Area will expand onto pasture in the central Cerrado regions of Brazil. In more established areas, the recent trend for soybeans to move onto first-crop corn and cotton acres will end and indeed these crops could stage a comeback, said Pessoa.

Meanwhile, expansion will likely stall in the Mapitoba region in the eastern Cerrado, after yet another year of crop losses. That is significant because this is Brazil's main grain frontier.

More generally, ambitious expansion plans will be put on hold amid the political and economic crisis that has caused a credit crunch.

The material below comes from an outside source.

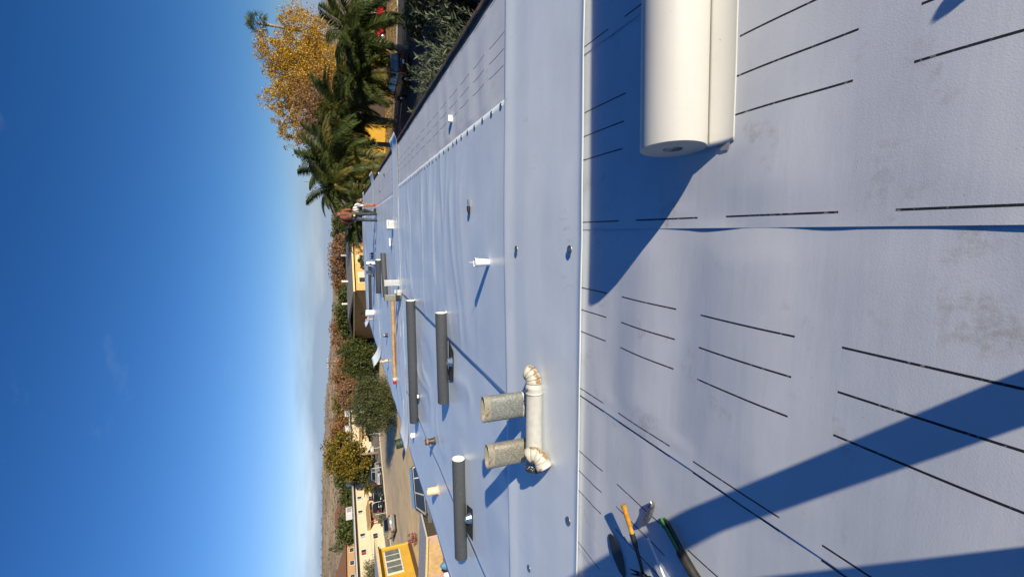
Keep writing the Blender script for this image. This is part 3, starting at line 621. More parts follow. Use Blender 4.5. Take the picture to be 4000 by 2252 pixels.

The extent of that crunch this year depends on how the political situation plays out. Tensions have risen dramatically over the past week with rising calls for President Dilma Rousseff to resign and mass protests. Rousseff's government is mired in a corruption scandal, but the underlying driver for discontent is her handling of an economy that has dived into the worst recession in living memory. But even if she resigns or impeached, the route to political stability that would allow economic recovery appears far from clear. The continued uncertainty inevitably means banks become extremely conservative.

Farmers will once again invest more in fertilizing the soybean crop in 2016, with total sales seen rising 1 million metric tons (mmt) on the year to 32.2 mmt, said Pessoa.

He explained that they reduced the volume of fertilizers last year to reduce costs but will not be in a position to do that in 2016-17 due to the risk of reducing fertility.

But, obviously, a lack of credit could scuttle those plans.